Workshops, conferences 2024

  • Start: Oct 16, 2024
  • End: Oct 18, 2024
  • Location: Berlin
Epistemic Trust and Migration Studies
The way scholars produce their facts: a closer look at methods (and methodologies) of engagements in migration research.

- by invitation only -


While migration, immigration, and emigration have intermittently been subject to political use (and abuse), nowadays their politicization appears to have reached a global apogee. The subject brings into relation all continents and all other designations of place–– North and South, East and West, rural and urban––as well as designations of status and subject positions, such as e.g. rich, poor, labor, refugee, settler, race, ethnicity, gender, age, health status and religious affiliation. Making explicit these relations simultaneously hardens some of the differences between countries of immigration and those of emigration while also mixing and melting others. Although the scholarship about migration is voluminous and growing, there is considerable confusion about the mutual intelligibility of approaches and findings, as well as over the modes of interpretation of produced data-sets. So far there have been few attempts to selectively compare various methods, and accordingly their epistemic frameworks, used to generate the facts upon which this politicization is based.

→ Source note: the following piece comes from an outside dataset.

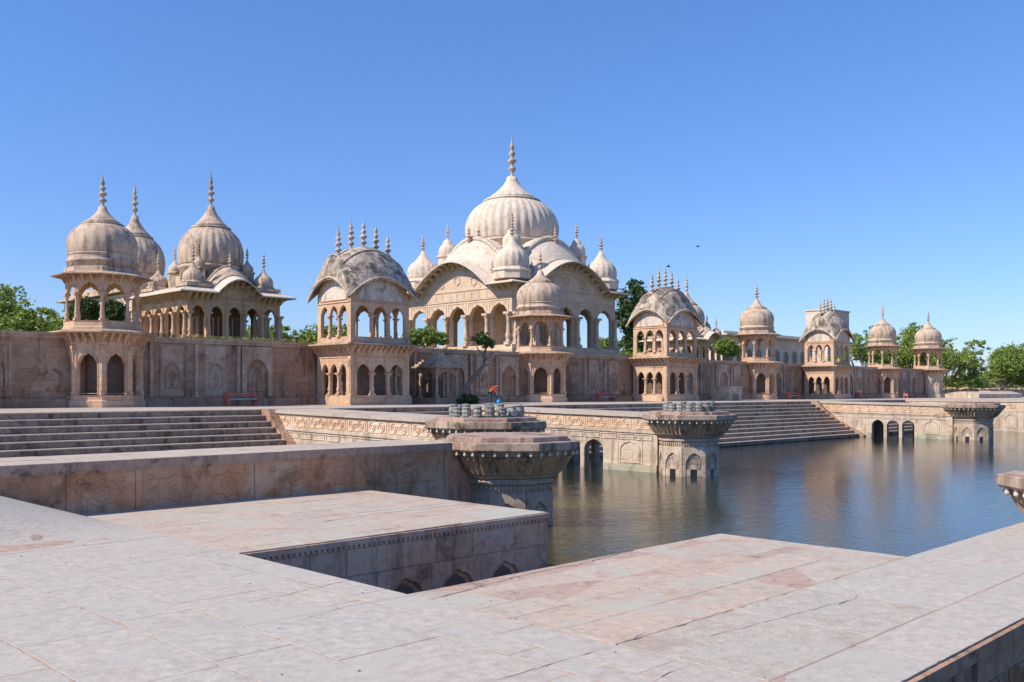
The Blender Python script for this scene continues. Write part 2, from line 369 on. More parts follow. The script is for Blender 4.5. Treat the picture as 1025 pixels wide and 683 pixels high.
FIN = [(0.55, 0), (0.6, .03), (0.3, .06), (0.25, .12), (0.75, .17), (0.85, .20), (0.4, .25), (0.22, .28), (0.6, .33), (1.0, .37), (0.6, .41), (0.25, .44),
       (0.5, .49), (0.72, .53), (0.4, .57), (0.2, .60), (0.42, .645), (0.5, .68), (0.3, .73), (0.14, .80), (0.07, .9), (0.0, 1.0)]
def finial(cx, cy, z, h, r, parent, mat='dome2', name='finial', n=12):
    r *= 1.25; mat = 'dome2'; m = MB(); m.lathe(cx, cy, [(a * r, z + b * h) for a, b in FIN], n); return m.build(name, mat, parent)
DOME = [(0.94, 0, .3), (0.965, .035, .6), (0.985, .09, 1), (1.0, .17, 1), (0.998, .25, 1), (0.97, .33, 1), (0.925, .405, 1), (0.86, .47, 1), (0.775, .53, 1), (0.675, .58, .8), (0.57, .62, .5)]
def dome(cx, cy, z, h, R, parent, mat, ribs=24, amp=0.07, fin_h=2.0, fin_r=0.22, sub=True, n=None):
    m = MB(); m.lathe(cx, cy, [(r * R, z + zz * h, q) for r, zz, q in DOME], n or ribs * 5, 0, ribs, amp)
    d = m.build('dome', mat, parent)
    c = MB()
    c.lathe(cx, cy, [(0.56 * R, z + .615 * h), (0.61 * R, z + .62 * h), (0.615 * R, z + .637 * h), (0.56 * R, z + .657 * h)], n or ribs * 4, 0, ribs * 2, 0.06)
    c.lathe(cx, cy, [(0.56 * R, z + .655 * h), (0.47 * R, z + .70 * h), (0.37 * R, z + .75 * h), (0.275 * R, z + .81 * h), (0.195 * R, z + .87 * h), (0.13 * R, z + .94 * h), (0.11 * R, z + 1.0 * h)], 64, 0, 20, 0.04)
    c.build('dome_cap', mat, d)
    finial(cx, cy, z + .99 * h, fin_h, fin_r, d, 'eavelight')
    return d

def column(cx, cy, z0, z1, r, parent, mat='sand', name='column', n=10):
    m = MB(); H = z1 - z0
    m.box(cx - r * 1.35, cx + r * 1.35, cy - r * 1.35, cy + r * 1.35, z0, z0 + .08 * H)
    P = [(1.2, .08), (1.25, .11), (0.9, .14), (0.95, .18), (1.2, .24), (1.15, .30), (0.85, .38), (0.75, .6), (0.7, .74), (0.9, .77), (0.7, .80), (1.0, .86), (1.3, .91), (1.3, .93)]
    m.lathe(cx, cy, [(r * a, z0 + b * H) for a, b in P], n)
    m.box(cx - r * 1.5, cx + r * 1.5, cy - r * 1.5, cy + r * 1.5, z0 + .93 * H, z1)
    return m.build(name, mat, parent)

def brackets(root, P, u0, u1, z0, z1, out, w=0.14, step=0.5, name='bracket', mat='sand', ends=True, zf=None):
    k = max(1, int(round((u1 - u0) / step)))
    for i in range(k + (1 if ends else 0)):
        u = u0 + (u1 - u0) * i / k; o_ = zf(u) if zf else 0
        Q = lambda a, z, b, u=u, o_=o_: P(u + b, z + o_, a)
        m = MB()
        m.extr(Q, [(0, z0), (0, z1), (out, z1), (out, z1 - .12 * (z1 - z0)), (out * .75, z1 - .3 * (z1 - z0)), (out * .5, z1 - .42 * (z1 - z0)), (out * .22, z1 - .8 * (z1 - z0))], -w / 2, w / 2)
        m.build(name, mat, root)

def rosette_pts(cu, cz, r, lobes, amp, n=48, sx=1.0):
    return [(cu + sx * r * (1 + amp * abs(math.sin(lobes * a / 2))) * math.cos(a), cz + r * (1 + amp * abs(math.sin(lobes * a / 2))) * math.sin(a)) for a in [2 * PI * i / n for i in range(n)]]
def medallion(m, P, cu, cz, hw, hh, w=0.03, h=0.02, d=0.0):
    m.ridge(P, rosette_pts(cu, cz, hh * .86, 8, -.22, 48, hw / hh), w, h, d)
    m.ridge(P, rosette_pts(cu, cz, hh * .42, 6, .25, 36), w, h, d)
    m.ridge(P, rosette_pts(cu, cz, hh * .16, 5, .2, 20), w, h, d)
    for sx in (-1, 1):
        for sz in (-1, 1):
            m.ridge(P, rosette_pts(cu + sx * hw * .86, cz + sz * hh * .74, hh * .15, 4, .3, 16), w * .8, h, d)

# ------------------------------------------------------------------ levels (eye level = 0; x runs right-away, y runs left-away)
ZP, ZL, ZT, ZW = -2.61, -1.49, -0.90, -4.08
XW, XE = 7.62, 14.95
YA, YB, YL, YLB = 9.54, 13.85, 20.6, 23.0
YS0, YS1 = 38.0, 43.2            # stair foot (at the water) and head
YWALL, ZWT = 55.0, 3.28

# ------------------------------------------------------------------ setting
g = MB()
hx0, hx1, hy0, hy1 = -70, 168, -70, 55.6; B = 2500
g.add([(-B, -B, -1.02), (B, -B, -1.02), (B, B, -1.02), (-B, B, -1.02), (hx0, hy0, -1.02), (hx1, hy0, -1.02), (hx1, hy1, -1.02), (hx0, hy1, -1.02)],
      [(0, 1, 5, 4), (1, 2, 6, 5), (2, 3, 7, 6), (3, 0, 4, 7)])
tag(g.build('ground', 'ground'), kind='structure')
w = MB(); w.add([(-75, -75, ZW), (172, -75, ZW), (172, 60, ZW), (-75, 60, ZW)], [(0, 1, 2, 3)])
tag(w.build('water', 'water'), kind='structure')
gg = MB(); gg.box(-70, 150, 55.7, 150, -1.5, 3.12)
tag(gg.build('garden_ground', 'garden'), kind='structure')

# upper terrace
t = MB()
t.box(-70, 104, YS1, 56, -4.4, ZT); t.box(104, 168, 29, 56, -4.4, ZT - .004)
tag(t.build('terrace', 'terr'), kind='structure')

# foreground paving -------------------------------------------------
def ramp_z(x, y):
    a = max(0.0, XW - x) * 0.34; q = max(0.0, min(1.0, (y - 16.6) / 3.9)); q = q * q * (3 - 2 * q)
    return min(a, 1.1) * q
base = MB()
def sheet(m, x0, x1, y0, y1, z, nx, ny, f=lambda x, y: 0, low=-5.0):
    fn = lambda a, b: (x0 + (x1 - x0) * a, y0 + (y1 - y0) * b, z + f(x0 + (x1 - x0) * a, y0 + (y1 - y0) * b))
    m.grid(fn, nx, ny, False)
sheet(base, -30, XW, -14, YL, ZP - .003, 40, 60, ramp_z)
base.box(XW, XE - .06, YB + .02, YL, -4.6, ZP - .003)
base.box(XW, XE - .06, 6.1, YA - .02, -4.6, ZP - .003)
base.box(XW, 22, 3.52, 6.08, -4.6, ZP - .003)
base.box(-30, XW - .02, -14, YL, -4.6, ZP - 0.30)
tag(base.build('pavement_bed', 'joint'), kind='structure')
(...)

This conference (and proposed volume) gathers several generations of scholars to make explicit the methodologies and epistemic frames they employ to reveal the ‘facts’ of migration and interpret them. We propose to explore how migration is studied or has been studied over the last half century, what innovations have proven generative and what have not, and how these facts have lent themselves to or resisted politicization. We are particularly interested in how specific epistemological and methodological claims articulate with and prejudice findings in their wider circulation and application (e.g. some research is necessarily ignored by administrative practices and imperatives). We are further interested in how the locations of research (e.g. landscape, state structure, ‘culture’ and social structure) as well as backgrounds of researchers reflect in methods and methodology and if/how, in making these visible, a further layer of possible interpretation can be added. Finally, our goal is to put different methodological paradigms in conversation with one another, in order to explore yet undiscovered productive overlaps that will further our appraisal of the lives of people on the move.